### AIM:
Output each line of the material exactly as it stands.
━━━━━ DATASET EXCERPT
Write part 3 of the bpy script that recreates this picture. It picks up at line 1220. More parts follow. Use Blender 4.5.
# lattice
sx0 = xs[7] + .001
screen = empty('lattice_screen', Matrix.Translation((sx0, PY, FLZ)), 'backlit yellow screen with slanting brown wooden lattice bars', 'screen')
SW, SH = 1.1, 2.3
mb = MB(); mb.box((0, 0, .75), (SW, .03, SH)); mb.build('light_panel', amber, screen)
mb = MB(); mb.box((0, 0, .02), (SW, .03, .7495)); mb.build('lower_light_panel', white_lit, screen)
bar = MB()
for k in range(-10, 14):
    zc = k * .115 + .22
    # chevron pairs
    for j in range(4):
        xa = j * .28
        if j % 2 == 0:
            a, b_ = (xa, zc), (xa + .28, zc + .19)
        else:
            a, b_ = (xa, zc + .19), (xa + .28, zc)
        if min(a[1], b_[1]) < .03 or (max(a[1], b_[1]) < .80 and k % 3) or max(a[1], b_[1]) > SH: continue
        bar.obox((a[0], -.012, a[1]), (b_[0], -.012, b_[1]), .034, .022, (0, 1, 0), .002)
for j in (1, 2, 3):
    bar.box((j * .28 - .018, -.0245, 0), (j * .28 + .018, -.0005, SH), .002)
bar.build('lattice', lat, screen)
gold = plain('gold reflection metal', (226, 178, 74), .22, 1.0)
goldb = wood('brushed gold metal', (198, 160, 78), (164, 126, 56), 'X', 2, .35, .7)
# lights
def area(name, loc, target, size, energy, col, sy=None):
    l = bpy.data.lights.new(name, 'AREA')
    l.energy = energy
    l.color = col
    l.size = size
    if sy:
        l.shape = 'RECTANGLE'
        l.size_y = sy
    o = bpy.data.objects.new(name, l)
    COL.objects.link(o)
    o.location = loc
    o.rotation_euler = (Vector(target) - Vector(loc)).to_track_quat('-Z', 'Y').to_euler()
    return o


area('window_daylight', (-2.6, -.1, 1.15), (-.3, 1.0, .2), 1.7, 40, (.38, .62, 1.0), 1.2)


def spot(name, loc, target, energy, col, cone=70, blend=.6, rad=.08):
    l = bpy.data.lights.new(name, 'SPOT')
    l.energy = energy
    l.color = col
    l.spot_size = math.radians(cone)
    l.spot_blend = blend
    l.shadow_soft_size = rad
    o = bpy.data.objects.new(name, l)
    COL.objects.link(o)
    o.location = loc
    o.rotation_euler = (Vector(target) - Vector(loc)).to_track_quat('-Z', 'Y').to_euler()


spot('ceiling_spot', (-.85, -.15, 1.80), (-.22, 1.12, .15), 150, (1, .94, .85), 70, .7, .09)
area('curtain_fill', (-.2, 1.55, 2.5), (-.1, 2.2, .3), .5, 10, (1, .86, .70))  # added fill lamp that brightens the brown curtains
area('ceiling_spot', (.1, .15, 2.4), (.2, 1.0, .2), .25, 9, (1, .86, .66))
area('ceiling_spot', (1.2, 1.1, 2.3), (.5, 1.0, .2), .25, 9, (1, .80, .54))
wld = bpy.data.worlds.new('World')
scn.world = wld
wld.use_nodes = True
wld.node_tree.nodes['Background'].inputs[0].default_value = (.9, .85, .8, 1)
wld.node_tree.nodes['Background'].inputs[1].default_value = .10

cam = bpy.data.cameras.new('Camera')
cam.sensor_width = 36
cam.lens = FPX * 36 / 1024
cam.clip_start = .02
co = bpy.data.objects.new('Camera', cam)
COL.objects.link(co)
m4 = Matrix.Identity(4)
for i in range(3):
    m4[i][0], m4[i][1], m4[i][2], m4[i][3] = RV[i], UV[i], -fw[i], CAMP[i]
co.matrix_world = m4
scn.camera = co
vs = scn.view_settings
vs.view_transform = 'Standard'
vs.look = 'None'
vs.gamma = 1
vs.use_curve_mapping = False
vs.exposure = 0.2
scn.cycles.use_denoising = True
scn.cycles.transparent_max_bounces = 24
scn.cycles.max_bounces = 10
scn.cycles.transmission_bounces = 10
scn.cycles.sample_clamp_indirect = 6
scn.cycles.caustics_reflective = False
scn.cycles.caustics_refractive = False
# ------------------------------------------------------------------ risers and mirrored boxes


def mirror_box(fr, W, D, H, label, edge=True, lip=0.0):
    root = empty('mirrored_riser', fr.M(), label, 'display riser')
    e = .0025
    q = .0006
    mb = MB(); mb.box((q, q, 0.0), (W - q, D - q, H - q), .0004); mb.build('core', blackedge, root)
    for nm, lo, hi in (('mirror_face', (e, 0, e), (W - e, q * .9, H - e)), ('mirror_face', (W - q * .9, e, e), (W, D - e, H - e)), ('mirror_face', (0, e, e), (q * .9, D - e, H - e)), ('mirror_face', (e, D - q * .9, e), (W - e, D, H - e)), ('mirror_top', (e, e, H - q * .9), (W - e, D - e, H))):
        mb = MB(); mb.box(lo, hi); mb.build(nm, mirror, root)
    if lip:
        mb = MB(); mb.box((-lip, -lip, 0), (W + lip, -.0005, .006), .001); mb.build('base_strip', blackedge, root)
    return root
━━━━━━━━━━
### ANSWER:
Write part 3 of the bpy script that recreates this picture. It picks up at line 1220. More parts follow. Use Blender 4.5.
# lattice
sx0 = xs[7] + .001
screen = empty('lattice_screen', Matrix.Translation((sx0, PY, FLZ)), 'backlit yellow screen with slanting brown wooden lattice bars', 'screen')
SW, SH = 1.1, 2.3
mb = MB(); mb.box((0, 0, .75), (SW, .03, SH)); mb.build('light_panel', amber, screen)
mb = MB(); mb.box((0, 0, .02), (SW, .03, .7495)); mb.build('lower_light_panel', white_lit, screen)
bar = MB()
for k in range(-10, 14):
    zc = k * .115 + .22
    # chevron pairs
    for j in range(4):
        xa = j * .28
        if j % 2 == 0:
            a, b_ = (xa, zc), (xa + .28, zc + .19)
        else:
            a, b_ = (xa, zc + .19), (xa + .28, zc)
        if min(a[1], b_[1]) < .03 or (max(a[1], b_[1]) < .80 and k % 3) or max(a[1], b_[1]) > SH: continue
        bar.obox((a[0], -.012, a[1]), (b_[0], -.012, b_[1]), .034, .022, (0, 1, 0), .002)
for j in (1, 2, 3):
    bar.box((j * .28 - .018, -.0245, 0), (j * .28 + .018, -.0005, SH), .002)
bar.build('lattice', lat, screen)
gold = plain('gold reflection metal', (226, 178, 74), .22, 1.0)
goldb = wood('brushed gold metal', (198, 160, 78), (164, 126, 56), 'X', 2, .35, .7)
# lights
def area(name, loc, target, size, energy, col, sy=None):
    l = bpy.data.lights.new(name, 'AREA')
    l.energy = energy
    l.color = col
    l.size = size
    if sy:
        l.shape = 'RECTANGLE'
        l.size_y = sy
    o = bpy.data.objects.new(name, l)
    COL.objects.link(o)
    o.location = loc
    o.rotation_euler = (Vector(target) - Vector(loc)).to_track_quat('-Z', 'Y').to_euler()
    return o


area('window_daylight', (-2.6, -.1, 1.15), (-.3, 1.0, .2), 1.7, 40, (.38, .62, 1.0), 1.2)


def spot(name, loc, target, energy, col, cone=70, blend=.6, rad=.08):
    l = bpy.data.lights.new(name, 'SPOT')
    l.energy = energy
    l.color = col
    l.spot_size = math.radians(cone)
    l.spot_blend = blend
    l.shadow_soft_size = rad
    o = bpy.data.objects.new(name, l)
    COL.objects.link(o)
    o.location = loc
    o.rotation_euler = (Vector(target) - Vector(loc)).to_track_quat('-Z', 'Y').to_euler()


spot('ceiling_spot', (-.85, -.15, 1.80), (-.22, 1.12, .15), 150, (1, .94, .85), 70, .7, .09)
area('curtain_fill', (-.2, 1.55, 2.5), (-.1, 2.2, .3), .5, 10, (1, .86, .70))  # added fill lamp that brightens the brown curtains
area('ceiling_spot', (.1, .15, 2.4), (.2, 1.0, .2), .25, 9, (1, .86, .66))
area('ceiling_spot', (1.2, 1.1, 2.3), (.5, 1.0, .2), .25, 9, (1, .80, .54))
wld = bpy.data.worlds.new('World')
scn.world = wld
wld.use_nodes = True
wld.node_tree.nodes['Background'].inputs[0].default_value = (.9, .85, .8, 1)
wld.node_tree.nodes['Background'].inputs[1].default_value = .10

cam = bpy.data.cameras.new('Camera')
cam.sensor_width = 36
cam.lens = FPX * 36 / 1024
cam.clip_start = .02
co = bpy.data.objects.new('Camera', cam)
COL.objects.link(co)
m4 = Matrix.Identity(4)
for i in range(3):
    m4[i][0], m4[i][1], m4[i][2], m4[i][3] = RV[i], UV[i], -fw[i], CAMP[i]
co.matrix_world = m4
scn.camera = co
vs = scn.view_settings
vs.view_transform = 'Standard'
vs.look = 'None'
vs.gamma = 1
vs.use_curve_mapping = False
vs.exposure = 0.2
scn.cycles.use_denoising = True
scn.cycles.transparent_max_bounces = 24
scn.cycles.max_bounces = 10
scn.cycles.transmission_bounces = 10
scn.cycles.sample_clamp_indirect = 6
scn.cycles.caustics_reflective = False
scn.cycles.caustics_refractive = False
# ------------------------------------------------------------------ risers and mirrored boxes


def mirror_box(fr, W, D, H, label, edge=True, lip=0.0):
    root = empty('mirrored_riser', fr.M(), label, 'display riser')
    e = .0025
    q = .0006
    mb = MB(); mb.box((q, q, 0.0), (W - q, D - q, H - q), .0004); mb.build('core', blackedge, root)
    for nm, lo, hi in (('mirror_face', (e, 0, e), (W - e, q * .9, H - e)), ('mirror_face', (W - q * .9, e, e), (W, D - e, H - e)), ('mirror_face', (0, e, e), (q * .9, D - e, H - e)), ('mirror_face', (e, D - q * .9, e), (W - e, D, H - e)), ('mirror_top', (e, e, H - q * .9), (W - e, D - e, H))):
        mb = MB(); mb.box(lo, hi); mb.build(nm, mirror, root)
    if lip:
        mb = MB(); mb.box((-lip, -lip, 0), (W + lip, -.0005, .006), .001); mb.build('base_strip', blackedge, root)
    return root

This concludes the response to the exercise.